Our local court of appeals, in an opinion written by Judge Mark Painter, found that statutory language requiring parents to prove a change in circumstances to regain custody of their child from a non-parent unconstitutionally infringed on the parents' rights to raise their children. The appeals court held the juvenile court was correct in applying only the best-interest-of-the child test and in returning Brayden to his parents on that basis.

The Ohio Supreme Court disagreed both with the juvenile court and the appeals court. In a 4-3 decision authored by Justice Terrence O'Donnell, the court agreed with Brayden's grandparents that, before a child custody order can be changed, the law clearly and constitutionally requires both a change in circumstances of the child, parents or custodian and that the change is in the best interest of the child. The General Assembly, as the policy-making body, has the right to enact such a requirement, O'Donnell wrote. Such a law is constitutional in that it is designed to "provide stability in the life of a child." Because the juvenile court did not require the Jameses to prove the change-in-circumstances necessary for a change in custody, its decision had to be reversed.

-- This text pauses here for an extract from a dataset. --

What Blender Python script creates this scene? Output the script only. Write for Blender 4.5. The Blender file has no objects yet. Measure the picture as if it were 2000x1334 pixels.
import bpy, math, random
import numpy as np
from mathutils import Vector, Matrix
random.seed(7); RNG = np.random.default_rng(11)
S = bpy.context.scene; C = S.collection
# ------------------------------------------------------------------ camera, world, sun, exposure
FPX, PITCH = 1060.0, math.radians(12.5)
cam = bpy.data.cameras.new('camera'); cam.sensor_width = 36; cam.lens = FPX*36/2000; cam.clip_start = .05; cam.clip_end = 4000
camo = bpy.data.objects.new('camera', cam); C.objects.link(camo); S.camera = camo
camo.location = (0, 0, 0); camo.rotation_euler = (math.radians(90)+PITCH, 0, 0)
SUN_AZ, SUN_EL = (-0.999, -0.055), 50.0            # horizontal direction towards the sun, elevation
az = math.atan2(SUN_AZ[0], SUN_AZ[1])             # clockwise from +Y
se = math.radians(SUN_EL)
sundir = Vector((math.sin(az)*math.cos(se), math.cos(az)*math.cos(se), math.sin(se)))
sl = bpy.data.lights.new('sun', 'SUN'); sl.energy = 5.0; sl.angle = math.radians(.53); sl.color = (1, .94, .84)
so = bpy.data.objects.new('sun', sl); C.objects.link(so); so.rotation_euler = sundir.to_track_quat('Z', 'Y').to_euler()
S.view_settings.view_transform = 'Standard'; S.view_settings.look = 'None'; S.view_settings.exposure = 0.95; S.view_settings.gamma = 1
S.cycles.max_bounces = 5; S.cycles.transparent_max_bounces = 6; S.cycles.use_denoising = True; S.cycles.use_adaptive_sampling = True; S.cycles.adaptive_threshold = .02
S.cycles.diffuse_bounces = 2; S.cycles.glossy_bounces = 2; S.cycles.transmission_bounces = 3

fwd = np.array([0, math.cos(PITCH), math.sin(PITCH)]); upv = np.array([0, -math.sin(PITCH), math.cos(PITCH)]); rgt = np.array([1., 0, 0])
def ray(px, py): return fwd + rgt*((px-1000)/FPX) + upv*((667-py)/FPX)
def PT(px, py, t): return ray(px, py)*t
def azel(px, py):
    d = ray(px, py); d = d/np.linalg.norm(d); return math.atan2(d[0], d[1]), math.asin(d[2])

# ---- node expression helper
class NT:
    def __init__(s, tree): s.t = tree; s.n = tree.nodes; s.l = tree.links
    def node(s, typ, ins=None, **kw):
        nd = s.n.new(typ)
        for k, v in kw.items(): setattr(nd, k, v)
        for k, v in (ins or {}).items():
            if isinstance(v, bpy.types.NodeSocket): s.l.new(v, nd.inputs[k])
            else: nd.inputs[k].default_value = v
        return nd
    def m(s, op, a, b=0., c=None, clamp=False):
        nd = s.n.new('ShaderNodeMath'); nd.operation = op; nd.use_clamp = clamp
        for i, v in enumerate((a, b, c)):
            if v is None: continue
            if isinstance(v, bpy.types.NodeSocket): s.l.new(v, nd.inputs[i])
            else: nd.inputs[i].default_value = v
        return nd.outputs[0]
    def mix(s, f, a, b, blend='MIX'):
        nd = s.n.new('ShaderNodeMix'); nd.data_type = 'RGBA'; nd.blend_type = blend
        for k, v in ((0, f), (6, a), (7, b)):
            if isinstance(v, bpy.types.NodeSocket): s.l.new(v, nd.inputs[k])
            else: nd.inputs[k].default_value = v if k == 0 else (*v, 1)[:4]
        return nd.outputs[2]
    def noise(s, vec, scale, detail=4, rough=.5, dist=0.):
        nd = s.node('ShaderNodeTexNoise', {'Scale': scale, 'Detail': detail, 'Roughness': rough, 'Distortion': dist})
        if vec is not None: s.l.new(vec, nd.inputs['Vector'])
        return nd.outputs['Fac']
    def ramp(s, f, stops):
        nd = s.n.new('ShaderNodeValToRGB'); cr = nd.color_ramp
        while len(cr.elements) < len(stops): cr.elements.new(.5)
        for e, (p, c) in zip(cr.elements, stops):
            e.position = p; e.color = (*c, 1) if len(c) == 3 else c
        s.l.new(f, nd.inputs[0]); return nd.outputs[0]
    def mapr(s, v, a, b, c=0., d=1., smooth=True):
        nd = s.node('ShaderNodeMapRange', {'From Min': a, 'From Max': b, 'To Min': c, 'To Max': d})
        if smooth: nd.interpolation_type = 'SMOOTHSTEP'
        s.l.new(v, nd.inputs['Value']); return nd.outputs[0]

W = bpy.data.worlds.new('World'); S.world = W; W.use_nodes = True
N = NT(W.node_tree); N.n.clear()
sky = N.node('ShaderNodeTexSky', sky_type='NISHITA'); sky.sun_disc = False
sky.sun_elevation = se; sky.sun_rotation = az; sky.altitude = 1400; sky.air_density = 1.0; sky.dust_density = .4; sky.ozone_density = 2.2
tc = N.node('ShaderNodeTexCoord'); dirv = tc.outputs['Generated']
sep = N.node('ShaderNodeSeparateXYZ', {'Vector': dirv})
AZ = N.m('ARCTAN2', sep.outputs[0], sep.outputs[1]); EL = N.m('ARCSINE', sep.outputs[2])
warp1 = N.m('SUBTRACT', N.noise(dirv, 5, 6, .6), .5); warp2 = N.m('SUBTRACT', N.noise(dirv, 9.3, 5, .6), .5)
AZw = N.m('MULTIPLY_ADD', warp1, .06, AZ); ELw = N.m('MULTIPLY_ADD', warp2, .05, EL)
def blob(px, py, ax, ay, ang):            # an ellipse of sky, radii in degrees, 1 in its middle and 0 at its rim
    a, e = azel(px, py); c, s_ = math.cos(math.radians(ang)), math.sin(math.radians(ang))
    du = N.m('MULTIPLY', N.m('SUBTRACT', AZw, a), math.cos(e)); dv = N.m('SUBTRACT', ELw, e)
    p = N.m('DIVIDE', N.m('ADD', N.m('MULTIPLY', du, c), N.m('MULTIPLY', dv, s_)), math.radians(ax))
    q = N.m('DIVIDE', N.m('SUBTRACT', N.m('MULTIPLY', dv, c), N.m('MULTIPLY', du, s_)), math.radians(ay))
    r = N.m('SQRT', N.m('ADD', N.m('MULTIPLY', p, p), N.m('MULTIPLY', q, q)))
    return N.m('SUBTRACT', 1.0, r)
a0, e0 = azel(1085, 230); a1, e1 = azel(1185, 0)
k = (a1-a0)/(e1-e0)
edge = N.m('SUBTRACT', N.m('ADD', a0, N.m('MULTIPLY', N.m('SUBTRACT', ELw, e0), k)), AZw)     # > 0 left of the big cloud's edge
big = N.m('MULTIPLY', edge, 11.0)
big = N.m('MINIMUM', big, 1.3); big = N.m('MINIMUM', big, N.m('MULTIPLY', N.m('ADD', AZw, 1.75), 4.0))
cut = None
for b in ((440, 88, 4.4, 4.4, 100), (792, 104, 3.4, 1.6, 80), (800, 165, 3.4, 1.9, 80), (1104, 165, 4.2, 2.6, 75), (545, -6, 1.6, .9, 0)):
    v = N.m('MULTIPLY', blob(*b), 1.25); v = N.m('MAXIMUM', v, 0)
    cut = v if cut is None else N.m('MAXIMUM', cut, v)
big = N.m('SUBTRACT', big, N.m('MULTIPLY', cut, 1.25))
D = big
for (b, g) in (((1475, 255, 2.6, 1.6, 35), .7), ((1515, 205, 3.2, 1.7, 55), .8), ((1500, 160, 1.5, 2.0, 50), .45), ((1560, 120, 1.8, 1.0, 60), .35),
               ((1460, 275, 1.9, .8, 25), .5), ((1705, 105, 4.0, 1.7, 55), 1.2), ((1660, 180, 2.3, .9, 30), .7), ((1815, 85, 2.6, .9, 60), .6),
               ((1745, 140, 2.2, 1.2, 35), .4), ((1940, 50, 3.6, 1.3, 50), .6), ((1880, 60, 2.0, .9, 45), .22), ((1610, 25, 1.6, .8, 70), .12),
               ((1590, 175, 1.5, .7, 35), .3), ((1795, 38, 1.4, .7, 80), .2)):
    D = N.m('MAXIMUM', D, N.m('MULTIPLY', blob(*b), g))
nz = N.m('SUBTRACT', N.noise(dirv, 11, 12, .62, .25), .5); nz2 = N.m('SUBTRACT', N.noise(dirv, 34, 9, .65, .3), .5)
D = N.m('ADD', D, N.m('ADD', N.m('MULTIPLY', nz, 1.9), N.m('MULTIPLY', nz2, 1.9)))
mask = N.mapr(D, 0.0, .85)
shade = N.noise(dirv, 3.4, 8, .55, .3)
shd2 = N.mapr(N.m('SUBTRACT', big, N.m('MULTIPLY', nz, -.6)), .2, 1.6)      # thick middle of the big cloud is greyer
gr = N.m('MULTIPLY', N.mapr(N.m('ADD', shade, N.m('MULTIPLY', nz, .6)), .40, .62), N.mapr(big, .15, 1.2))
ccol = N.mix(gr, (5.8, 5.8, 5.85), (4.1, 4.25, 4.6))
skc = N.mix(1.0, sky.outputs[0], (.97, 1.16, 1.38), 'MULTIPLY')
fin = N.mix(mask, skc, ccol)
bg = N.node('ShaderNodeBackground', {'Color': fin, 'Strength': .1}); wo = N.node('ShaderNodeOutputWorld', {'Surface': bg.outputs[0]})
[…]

Justices Paul Pfeifer and Evelyn Stratton each wrote a dissent.

Part of each dissent is a technical one, criticizing the majority for basing its decision on the change-in-circumstances language of a domestic relations statute that does not apply to a case between parents and non-parents. That law, which deals with the allocation of parental rights, involves fights between parents in divorce court over custody changes. The dissenters seem correct on this point of law; but because there is also identical language in a statute which clearly does apply to juvenile court custody disputes between parents and non-parents, this point does not carry the day.

The true disagreement in this case is that Pfeifer and Stratton place more emphasis on the fundamental constitutional right of parents to raise their children as they see fit, while the majority sees custodial stability as paramount.

It was very significant to O'Donnell that Brayden had been adjudicated abused and dependent and that his parents had voluntarily given up custody of him. To Pfeifer, by contrast, "The majority opinion's concern for stability in the lives of children is noble, but it should not trump the fundamental 'liberty interest of natural parents in the care, custody, and management of their child, which does not evaporate simply because they have not been model parents or have lost temporary custody of their child to the State.' "

Stratton agreed with the appeals court that the statute was unconstitutional as applied in this case. But she also argued the parents had met any statutory change-of-circumstances test by their successful completion of all that was required of them by the court, demonstrating their ability to be reunited with their child.

The high court's majority found the change-in-circumstances requirement was not unconstitutional because it encouraged stability in the lives of children.

But does it? Brayden has lived with his parents since July 2004. He now has a brother. His parents are now homeowners. They did everything the courts asked of them during their time of trouble in order to regain custody.

While I find it admirable that Brayden's grandparents stepped in during a time of crisis and kept Brayden out of foster care, I find a rigidity to the majority opinion that fails to appreciate the fundamental parental right to raise their children -- especially parents who have demonstrated they deserve another chance.



Marianna Brown Bettman, a former Ohio appeals court judge, teaches at the University of Cincinnati College of Law.